What you should do » Output the material word for word. Leave each picture out.

Material »
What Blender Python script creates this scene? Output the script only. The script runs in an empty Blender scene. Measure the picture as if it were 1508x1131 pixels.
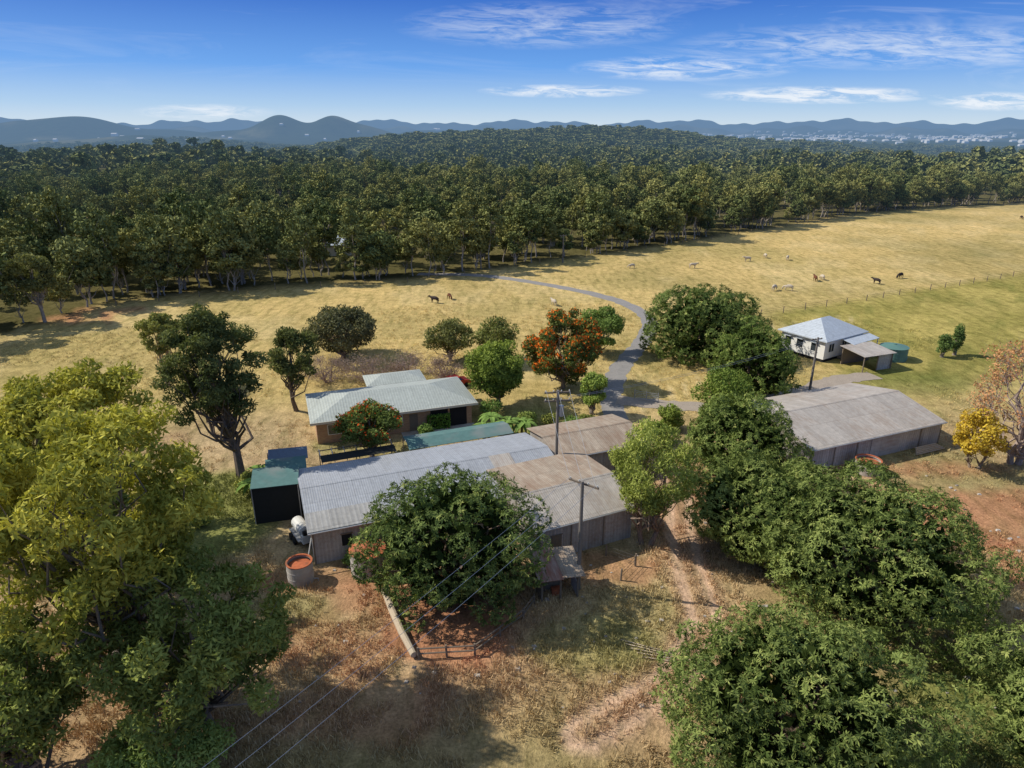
import bpy, math, random
import numpy as np
from mathutils import Vector, Matrix
R_=math.radians
scene=bpy.context.scene
random.seed(7)
# ------------------------------------------------------------------ helpers
def link(o): scene.collection.objects.link(o); return o
def empty(name,x,y,z=0,rot=0):
    o=bpy.data.objects.new(name,None); o.location=(x,y,z); o.rotation_euler=(0,0,rot); o.empty_display_size=.3
    return link(o)
class NT:
    def __init__(s,nt): s.nt=nt; nt.nodes.clear()
    def n(s,t,**k):
        nd=s.nt.nodes.new(t)
        for a,b in k.items(): setattr(nd,a,b)
        return nd
    def set(s,sock,v):
        if isinstance(v,bpy.types.NodeSocket): s.nt.links.new(v,sock)
        else: sock.default_value=v
    def m(s,op,a,b=None,c=None,clamp=False):
        nd=s.n('ShaderNodeMath',operation=op,use_clamp=clamp)
        s.set(nd.inputs[0],a)
        if b is not None: s.set(nd.inputs[1],b)
        if c is not None: s.set(nd.inputs[2],c)
        return nd.outputs[0]
    def mix(s,f,a,b,bt='MIX'):
        nd=s.n('ShaderNodeMix',data_type='RGBA',blend_type=bt)
        s.set(nd.inputs[0],f)
        for i,v in ((6,a),(7,b)):
            if not isinstance(v,bpy.types.NodeSocket) and len(v)==3: v=(*v,1)
            s.set(nd.inputs[i],v)
        return nd.outputs[2]
    def ramp(s,f,stops):
        nd=s.n('ShaderNodeValToRGB'); cr=nd.color_ramp
        while len(cr.elements)<len(stops): cr.elements.new(.5)
        for e,(p,c) in zip(cr.elements,stops):
            e.position=p; e.color=(c,c,c,1) if isinstance(c,(int,float)) else (*c,1)
        s.set(nd.inputs[0],f); return nd.outputs[0]
    def noise(s,vec,scale,detail=4,rough=.55,dist=0):
        nd=s.n('ShaderNodeTexNoise'); s.set(nd.inputs['Vector'],vec)
        nd.inputs['Scale'].default_value=scale; nd.inputs['Detail'].default_value=detail
        nd.inputs['Roughness'].default_value=rough; nd.inputs['Distortion'].default_value=dist
        return nd.outputs[0]
    def mapping(s,vec,sc=(1,1,1),loc=(0,0,0),rot=(0,0,0)):
        nd=s.n('ShaderNodeMapping'); s.set(nd.inputs[0],vec)
        nd.inputs['Scale'].default_value=sc; nd.inputs['Location'].default_value=loc; nd.inputs['Rotation'].default_value=rot
        return nd.outputs[0]
    def bump(s,h,strength=.3,dist=.05):
        nd=s.n('ShaderNodeBump'); s.set(nd.inputs['Height'],h)
        nd.inputs['Strength'].default_value=strength; nd.inputs['Distance'].default_value=dist
        return nd.outputs[0]
    def pbsdf(s,col,rough=.8,metal=0,spec=.3,normal=None):
        b=s.n('ShaderNodeBsdfPrincipled')
        if not isinstance(col,bpy.types.NodeSocket): col=(*col[:3],1)
        s.set(b.inputs['Base Color'],col); s.set(b.inputs['Roughness'],rough)
        b.inputs['Metallic'].default_value=metal; b.inputs['Specular IOR Level'].default_value=spec
        if normal is not None: s.set(b.inputs['Normal'],normal)
        return b.outputs[0]
    def diff(s,col,normal=None):
        b=s.n('ShaderNodeBsdfDiffuse')
        if not isinstance(col,bpy.types.NodeSocket): col=(*col[:3],1)
        s.set(b.inputs[0],col)
        if normal is not None: s.set(b.inputs['Normal'],normal)
        return b.outputs[0]
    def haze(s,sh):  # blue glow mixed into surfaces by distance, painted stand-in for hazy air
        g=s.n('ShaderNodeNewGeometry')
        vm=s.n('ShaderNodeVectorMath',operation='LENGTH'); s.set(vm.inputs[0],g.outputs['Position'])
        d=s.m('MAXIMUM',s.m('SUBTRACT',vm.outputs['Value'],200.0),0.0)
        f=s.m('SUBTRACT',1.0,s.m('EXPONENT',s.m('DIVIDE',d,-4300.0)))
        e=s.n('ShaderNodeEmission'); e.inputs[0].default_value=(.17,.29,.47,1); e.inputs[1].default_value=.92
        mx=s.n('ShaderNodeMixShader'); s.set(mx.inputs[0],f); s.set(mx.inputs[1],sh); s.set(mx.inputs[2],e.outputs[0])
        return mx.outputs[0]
    def out(s,sh):
        o=s.n('ShaderNodeOutputMaterial'); s.nt.links.new(sh,o.inputs[0])
def newmat(name):
    m=bpy.data.materials.new(name); m.use_nodes=True
    return m,NT(m.node_tree)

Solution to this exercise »
What Blender Python script creates this scene? Output the script only. The script runs in an empty Blender scene. Measure the picture as if it were 1508x1131 pixels.
import bpy, math, random
import numpy as np
from mathutils import Vector, Matrix
R_=math.radians
scene=bpy.context.scene
random.seed(7)
# ------------------------------------------------------------------ helpers
def link(o): scene.collection.objects.link(o); return o
def empty(name,x,y,z=0,rot=0):
    o=bpy.data.objects.new(name,None); o.location=(x,y,z); o.rotation_euler=(0,0,rot); o.empty_display_size=.3
    return link(o)
class NT:
    def __init__(s,nt): s.nt=nt; nt.nodes.clear()
    def n(s,t,**k):
        nd=s.nt.nodes.new(t)
        for a,b in k.items(): setattr(nd,a,b)
        return nd
    def set(s,sock,v):
        if isinstance(v,bpy.types.NodeSocket): s.nt.links.new(v,sock)
        else: sock.default_value=v
    def m(s,op,a,b=None,c=None,clamp=False):
        nd=s.n('ShaderNodeMath',operation=op,use_clamp=clamp)
        s.set(nd.inputs[0],a)
        if b is not None: s.set(nd.inputs[1],b)
        if c is not None: s.set(nd.inputs[2],c)
        return nd.outputs[0]
    def mix(s,f,a,b,bt='MIX'):
        nd=s.n('ShaderNodeMix',data_type='RGBA',blend_type=bt)
        s.set(nd.inputs[0],f)
        for i,v in ((6,a),(7,b)):
            if not isinstance(v,bpy.types.NodeSocket) and len(v)==3: v=(*v,1)
            s.set(nd.inputs[i],v)
        return nd.outputs[2]
    def ramp(s,f,stops):
        nd=s.n('ShaderNodeValToRGB'); cr=nd.color_ramp
        while len(cr.elements)<len(stops): cr.elements.new(.5)
        for e,(p,c) in zip(cr.elements,stops):
            e.position=p; e.color=(c,c,c,1) if isinstance(c,(int,float)) else (*c,1)
        s.set(nd.inputs[0],f); return nd.outputs[0]
    def noise(s,vec,scale,detail=4,rough=.55,dist=0):
        nd=s.n('ShaderNodeTexNoise'); s.set(nd.inputs['Vector'],vec)
        nd.inputs['Scale'].default_value=scale; nd.inputs['Detail'].default_value=detail
        nd.inputs['Roughness'].default_value=rough; nd.inputs['Distortion'].default_value=dist
        return nd.outputs[0]
    def mapping(s,vec,sc=(1,1,1),loc=(0,0,0),rot=(0,0,0)):
        nd=s.n('ShaderNodeMapping'); s.set(nd.inputs[0],vec)
        nd.inputs['Scale'].default_value=sc; nd.inputs['Location'].default_value=loc; nd.inputs['Rotation'].default_value=rot
        return nd.outputs[0]
    def bump(s,h,strength=.3,dist=.05):
        nd=s.n('ShaderNodeBump'); s.set(nd.inputs['Height'],h)
        nd.inputs['Strength'].default_value=strength; nd.inputs['Distance'].default_value=dist
        return nd.outputs[0]
    def pbsdf(s,col,rough=.8,metal=0,spec=.3,normal=None):
        b=s.n('ShaderNodeBsdfPrincipled')
        if not isinstance(col,bpy.types.NodeSocket): col=(*col[:3],1)
        s.set(b.inputs['Base Color'],col); s.set(b.inputs['Roughness'],rough)
        b.inputs['Metallic'].default_value=metal; b.inputs['Specular IOR Level'].default_value=spec
        if normal is not None: s.set(b.inputs['Normal'],normal)
        return b.outputs[0]
    def diff(s,col,normal=None):
        b=s.n('ShaderNodeBsdfDiffuse')
        if not isinstance(col,bpy.types.NodeSocket): col=(*col[:3],1)
        s.set(b.inputs[0],col)
        if normal is not None: s.set(b.inputs['Normal'],normal)
        return b.outputs[0]
    def haze(s,sh):  # blue glow mixed into surfaces by distance, painted stand-in for hazy air
        g=s.n('ShaderNodeNewGeometry')
        vm=s.n('ShaderNodeVectorMath',operation='LENGTH'); s.set(vm.inputs[0],g.outputs['Position'])
        d=s.m('MAXIMUM',s.m('SUBTRACT',vm.outputs['Value'],200.0),0.0)
        f=s.m('SUBTRACT',1.0,s.m('EXPONENT',s.m('DIVIDE',d,-4300.0)))
        e=s.n('ShaderNodeEmission'); e.inputs[0].default_value=(.17,.29,.47,1); e.inputs[1].default_value=.92
        mx=s.n('ShaderNodeMixShader'); s.set(mx.inputs[0],f); s.set(mx.inputs[1],sh); s.set(mx.inputs[2],e.outputs[0])
        return mx.outputs[0]
    def out(s,sh):
        o=s.n('ShaderNodeOutputMaterial'); s.nt.links.new(sh,o.inputs[0])
def newmat(name):
    m=bpy.data.materials.new(name); m.use_nodes=True
    return m,NT(m.node_tree)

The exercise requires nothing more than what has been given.